## start GIVEN DATA

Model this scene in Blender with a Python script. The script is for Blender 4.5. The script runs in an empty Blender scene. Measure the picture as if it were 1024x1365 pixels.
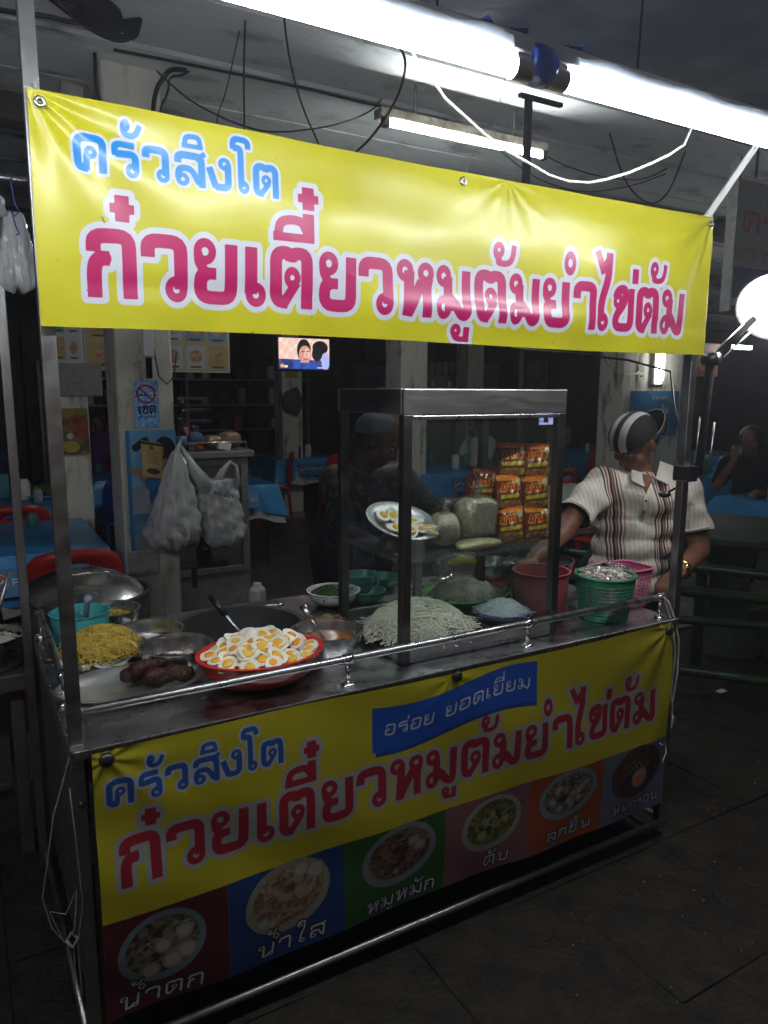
import bpy, bmesh, math, random
import numpy as np
from mathutils import Vector, Matrix
random.seed(7); rng=np.random.default_rng(7)
R=math.radians; PI=math.pi
S=bpy.context.scene
# ------------------------------------------------------------------ camera
cam=bpy.data.cameras.new('camera'); camo=bpy.data.objects.new('camera',cam); S.collection.objects.link(camo)
cam.sensor_fit='VERTICAL'; cam.sensor_height=36; cam.lens=25.78; cam.clip_end=400; cam.clip_start=.05
rt=Vector((0.86725457,-0.49784887,0.0040015)); up=Vector((0.0777209,0.14332013,0.98661989)); fw=Vector((0.49176109,0.85533961,-0.1629883))
camo.matrix_world=Matrix(((rt.x,up.x,-fw.x,0),(rt.y,up.y,-fw.y,0),(rt.z,up.z,-fw.z,1.55),(0,0,0,1)))
S.camera=camo
# ------------------------------------------------------------------ world (night)
W=bpy.data.worlds.new('World'); S.world=W; W.use_nodes=True
nt=W.node_tree; bg=nt.nodes['Background']
sky=nt.nodes.new('ShaderNodeTexSky'); sky.sky_type='NISHITA'; sky.sun_disc=False
sky.sun_elevation=R(-4); sky.sun_rotation=R(200)
nt.links.new(sky.outputs[0],bg.inputs[0]); bg.inputs[1].default_value=1.15
S.view_settings.view_transform='Standard'; S.view_settings.look='None'; S.view_settings.exposure=0; S.view_settings.gamma=1
S.cycles.max_bounces=7; S.cycles.transparent_max_bounces=24; S.cycles.caustics_reflective=False; S.cycles.caustics_refractive=False
HAZE=.007; TUBE_E=64; FIX_E=95; LAMP_E=42

# ------------------------------------------------------------------ helpers
class MB:
    def __init__(s): s.v=[]; s.f=[]; s.m=[]
    def add(s,v,f,m=0):
        b=len(s.v); s.v+= [tuple(map(float,p)) for p in v]; s.f+=[tuple(i+b for i in q) for q in f]; s.m+=[m]*len(f); return s
    def box(s,a,b,m=0,rot=None,piv=None):
        x0,y0,z0=a;x1,y1,z1=b
        v=[(x0,y0,z0),(x1,y0,z0),(x1,y1,z0),(x0,y1,z0),(x0,y0,z1),(x1,y0,z1),(x1,y1,z1),(x0,y1,z1)]
        if rot is not None:
            p=Vector(piv) if piv else Vector(((x0+x1)/2,(y0+y1)/2,(z0+z1)/2)); v=[rot@(Vector(q)-p)+p for q in v]
        return s.add(v,[(0,3,2,1),(4,5,6,7),(0,1,5,4),(1,2,6,5),(2,3,7,6),(3,0,4,7)],m)
    def tube(s,pts,r,n=8,m=0,cap=True,closed=False):
        pts=[Vector(p) for p in pts]; N=len(pts); rr=r if hasattr(r,'__len__') else [r]*N
        v=[];f=[]; u=None
        for i,p in enumerate(pts):
            if closed: t=(pts[(i+1)%N]-pts[i-1])
            else: t=(pts[min(i+1,N-1)]-pts[max(i-1,0)])
            if t.length<1e-9: t=Vector((0,0,1))
            t.normalize()
            if u is None: u=t.cross(Vector((0,0,1)) if abs(t.z)<.9 else Vector((1,0,0)))
            u=(u-t*u.dot(t)); u.normalize(); w=t.cross(u)
            for k in range(n):
                a=2*PI*k/n; v.append(p+u*(math.cos(a)*rr[i])+w*(math.sin(a)*rr[i]))
        for i in range(N if closed else N-1):
            j=(i+1)%N
            for k in range(n): f.append((i*n+k,i*n+(k+1)%n,j*n+(k+1)%n,j*n+k))
        if cap and not closed: f.append(tuple(range(n))[::-1]); f.append(tuple((N-1)*n+k for k in range(n)))
        return s.add(v,f,m)
    def lathe(s,prof,c=(0,0,0),n=32,sx=1,sy=1,rot=None,m=0,fn=None):
        v=[];f=[];c=Vector(c)
        for (r,z) in prof:
            for k in range(n):
                a=2*PI*k/n; q=Vector((r*math.cos(a)*sx,r*math.sin(a)*sy,z))
                if fn: q=fn(q,a)
                if rot is not None: q=rot@q
                v.append(q+c)
        for i in range(len(prof)-1):
            for k in range(n): f.append((i*n+k,i*n+(k+1)%n,(i+1)*n+(k+1)%n,(i+1)*n+k))
        flat=len(prof)==2 and prof[0][1]==prof[1][1]; ring=prof[0]==prof[-1]
        if prof[0][0]>1e-4 and not flat and not ring: f.append(tuple(range(n))[::-1])
        if prof[-1][0]>1e-4 and not flat and not ring: f.append(tuple((len(prof)-1)*n+k for k in range(n)))
        return s.add(v,f,m)
    def ell(s,c,r,n=16,h=10,rot=None,m=0,fn=None):
        pr=[(max(math.sin(PI*i/h),1e-7),-math.cos(PI*i/h)) for i in range(h+1)]
        rx,ry,rz=r if hasattr(r,'__len__') else (r,r,r)
        v=[];f=[];c=Vector(c)
        for (a,z) in pr:
            for k in range(n):
                q=Vector((a*math.cos(2*PI*k/n)*rx,a*math.sin(2*PI*k/n)*ry,z*rz))
                if fn: q=fn(q)
                if rot is not None: q=rot@q
                v.append(q+c)
        for i in range(h):
            for k in range(n): f.append((i*n+k,i*n+(k+1)%n,(i+1)*n+(k+1)%n,(i+1)*n+k))
        return s.add(v,f,m)
    def build(s,name,mat,parent=None,smooth=False,bevel=0,label=None,kind=None,local=False):
        off=Vector((0,0,0))
        if parent is not None and not local: off=gl(parent)
        me=bpy.data.meshes.new(name); me.from_pydata([tuple(Vector(p)-off) for p in s.v] if off.length else s.v,[],s.f)
        mats=mat if isinstance(mat,(list,tuple)) else [mat]
        for q in mats: me.materials.append(q)
        if len(mats)>1: me.polygons.foreach_set('material_index',s.m)
        if smooth: me.polygons.foreach_set('use_smooth',[True]*len(s.f)); 
        o=bpy.data.objects.new(name,me); S.collection.objects.link(o)
        if smooth=='a':
            me.set_sharp_from_angle(angle=R(40))
        if parent is not None: o.parent=parent
        if bevel:
            b=o.modifiers.new('b','BEVEL'); b.width=bevel; b.segments=2; b.limit_method='ANGLE'
        if label: o['label']=label
        if kind: o['kind']=kind
        return o
def gl(o):
    p=Vector((0,0,0))
    while o is not None: p=p+Vector(o.location); o=o.parent
    return p
def tag(o,label,cat,group=None,kind=None):
    o['label']=label; o['category']=cat
    if group: o['group']=group
    if kind: o['kind']=kind
    return o
def T(name,label,cat,loc=(0,0,0),group=None):
    o=bpy.data.objects.new(name,None); o.empty_display_size=.05; S.collection.objects.link(o); o.location=loc
    return tag(o,label,cat,group)
def copy_tree(o,parent=None,loc=None,rot=None,scale=None,label=None,group=None):
    c=o.copy(); S.collection.objects.link(c); c.parent=parent
    if loc is not None: c.location=loc
    if rot is not None: c.rotation_euler=rot
    if scale is not None: c.scale=scale
    if label: c['label']=label
    if group: c['group']=group
    for ch in list(o.children): copy_tree(ch,c)
    return c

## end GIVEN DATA

## [WORK TO BE COMPLETED]
Copy out all of the material exactly as written, without its pictures.

## [THE SOLUTION]
Model this scene in Blender with a Python script. The script is for Blender 4.5. The script runs in an empty Blender scene. Measure the picture as if it were 1024x1365 pixels.
import bpy, bmesh, math, random
import numpy as np
from mathutils import Vector, Matrix
random.seed(7); rng=np.random.default_rng(7)
R=math.radians; PI=math.pi
S=bpy.context.scene
# ------------------------------------------------------------------ camera
cam=bpy.data.cameras.new('camera'); camo=bpy.data.objects.new('camera',cam); S.collection.objects.link(camo)
cam.sensor_fit='VERTICAL'; cam.sensor_height=36; cam.lens=25.78; cam.clip_end=400; cam.clip_start=.05
rt=Vector((0.86725457,-0.49784887,0.0040015)); up=Vector((0.0777209,0.14332013,0.98661989)); fw=Vector((0.49176109,0.85533961,-0.1629883))
camo.matrix_world=Matrix(((rt.x,up.x,-fw.x,0),(rt.y,up.y,-fw.y,0),(rt.z,up.z,-fw.z,1.55),(0,0,0,1)))
S.camera=camo
# ------------------------------------------------------------------ world (night)
W=bpy.data.worlds.new('World'); S.world=W; W.use_nodes=True
nt=W.node_tree; bg=nt.nodes['Background']
sky=nt.nodes.new('ShaderNodeTexSky'); sky.sky_type='NISHITA'; sky.sun_disc=False
sky.sun_elevation=R(-4); sky.sun_rotation=R(200)
nt.links.new(sky.outputs[0],bg.inputs[0]); bg.inputs[1].default_value=1.15
S.view_settings.view_transform='Standard'; S.view_settings.look='None'; S.view_settings.exposure=0; S.view_settings.gamma=1
S.cycles.max_bounces=7; S.cycles.transparent_max_bounces=24; S.cycles.caustics_reflective=False; S.cycles.caustics_refractive=False
HAZE=.007; TUBE_E=64; FIX_E=95; LAMP_E=42

# ------------------------------------------------------------------ helpers
class MB:
    def __init__(s): s.v=[]; s.f=[]; s.m=[]
    def add(s,v,f,m=0):
        b=len(s.v); s.v+= [tuple(map(float,p)) for p in v]; s.f+=[tuple(i+b for i in q) for q in f]; s.m+=[m]*len(f); return s
    def box(s,a,b,m=0,rot=None,piv=None):
        x0,y0,z0=a;x1,y1,z1=b
        v=[(x0,y0,z0),(x1,y0,z0),(x1,y1,z0),(x0,y1,z0),(x0,y0,z1),(x1,y0,z1),(x1,y1,z1),(x0,y1,z1)]
        if rot is not None:
            p=Vector(piv) if piv else Vector(((x0+x1)/2,(y0+y1)/2,(z0+z1)/2)); v=[rot@(Vector(q)-p)+p for q in v]
        return s.add(v,[(0,3,2,1),(4,5,6,7),(0,1,5,4),(1,2,6,5),(2,3,7,6),(3,0,4,7)],m)
    def tube(s,pts,r,n=8,m=0,cap=True,closed=False):
        pts=[Vector(p) for p in pts]; N=len(pts); rr=r if hasattr(r,'__len__') else [r]*N
        v=[];f=[]; u=None
        for i,p in enumerate(pts):
            if closed: t=(pts[(i+1)%N]-pts[i-1])
            else: t=(pts[min(i+1,N-1)]-pts[max(i-1,0)])
            if t.length<1e-9: t=Vector((0,0,1))
            t.normalize()
            if u is None: u=t.cross(Vector((0,0,1)) if abs(t.z)<.9 else Vector((1,0,0)))
            u=(u-t*u.dot(t)); u.normalize(); w=t.cross(u)
            for k in range(n):
                a=2*PI*k/n; v.append(p+u*(math.cos(a)*rr[i])+w*(math.sin(a)*rr[i]))
        for i in range(N if closed else N-1):
            j=(i+1)%N
            for k in range(n): f.append((i*n+k,i*n+(k+1)%n,j*n+(k+1)%n,j*n+k))
        if cap and not closed: f.append(tuple(range(n))[::-1]); f.append(tuple((N-1)*n+k for k in range(n)))
        return s.add(v,f,m)
    def lathe(s,prof,c=(0,0,0),n=32,sx=1,sy=1,rot=None,m=0,fn=None):
        v=[];f=[];c=Vector(c)
        for (r,z) in prof:
            for k in range(n):
                a=2*PI*k/n; q=Vector((r*math.cos(a)*sx,r*math.sin(a)*sy,z))
                if fn: q=fn(q,a)
                if rot is not None: q=rot@q
                v.append(q+c)
        for i in range(len(prof)-1):
            for k in range(n): f.append((i*n+k,i*n+(k+1)%n,(i+1)*n+(k+1)%n,(i+1)*n+k))
        flat=len(prof)==2 and prof[0][1]==prof[1][1]; ring=prof[0]==prof[-1]
        if prof[0][0]>1e-4 and not flat and not ring: f.append(tuple(range(n))[::-1])
        if prof[-1][0]>1e-4 and not flat and not ring: f.append(tuple((len(prof)-1)*n+k for k in range(n)))
        return s.add(v,f,m)
    def ell(s,c,r,n=16,h=10,rot=None,m=0,fn=None):
        pr=[(max(math.sin(PI*i/h),1e-7),-math.cos(PI*i/h)) for i in range(h+1)]
        rx,ry,rz=r if hasattr(r,'__len__') else (r,r,r)
        v=[];f=[];c=Vector(c)
        for (a,z) in pr:
            for k in range(n):
                q=Vector((a*math.cos(2*PI*k/n)*rx,a*math.sin(2*PI*k/n)*ry,z*rz))
                if fn: q=fn(q)
                if rot is not None: q=rot@q
                v.append(q+c)
        for i in range(h):
            for k in range(n): f.append((i*n+k,i*n+(k+1)%n,(i+1)*n+(k+1)%n,(i+1)*n+k))
        return s.add(v,f,m)
    def build(s,name,mat,parent=None,smooth=False,bevel=0,label=None,kind=None,local=False):
        off=Vector((0,0,0))
        if parent is not None and not local: off=gl(parent)
        me=bpy.data.meshes.new(name); me.from_pydata([tuple(Vector(p)-off) for p in s.v] if off.length else s.v,[],s.f)
        mats=mat if isinstance(mat,(list,tuple)) else [mat]
        for q in mats: me.materials.append(q)
        if len(mats)>1: me.polygons.foreach_set('material_index',s.m)
        if smooth: me.polygons.foreach_set('use_smooth',[True]*len(s.f)); 
        o=bpy.data.objects.new(name,me); S.collection.objects.link(o)
        if smooth=='a':
            me.set_sharp_from_angle(angle=R(40))
        if parent is not None: o.parent=parent
        if bevel:
            b=o.modifiers.new('b','BEVEL'); b.width=bevel; b.segments=2; b.limit_method='ANGLE'
        if label: o['label']=label
        if kind: o['kind']=kind
        return o
def gl(o):
    p=Vector((0,0,0))
    while o is not None: p=p+Vector(o.location); o=o.parent
    return p
def tag(o,label,cat,group=None,kind=None):
    o['label']=label; o['category']=cat
    if group: o['group']=group
    if kind: o['kind']=kind
    return o
def T(name,label,cat,loc=(0,0,0),group=None):
    o=bpy.data.objects.new(name,None); o.empty_display_size=.05; S.collection.objects.link(o); o.location=loc
    return tag(o,label,cat,group)
def copy_tree(o,parent=None,loc=None,rot=None,scale=None,label=None,group=None):
    c=o.copy(); S.collection.objects.link(c); c.parent=parent
    if loc is not None: c.location=loc
    if rot is not None: c.rotation_euler=rot
    if scale is not None: c.scale=scale
    if label: c['label']=label
    if group: c['group']=group
    for ch in list(o.children): copy_tree(ch,c)
    return c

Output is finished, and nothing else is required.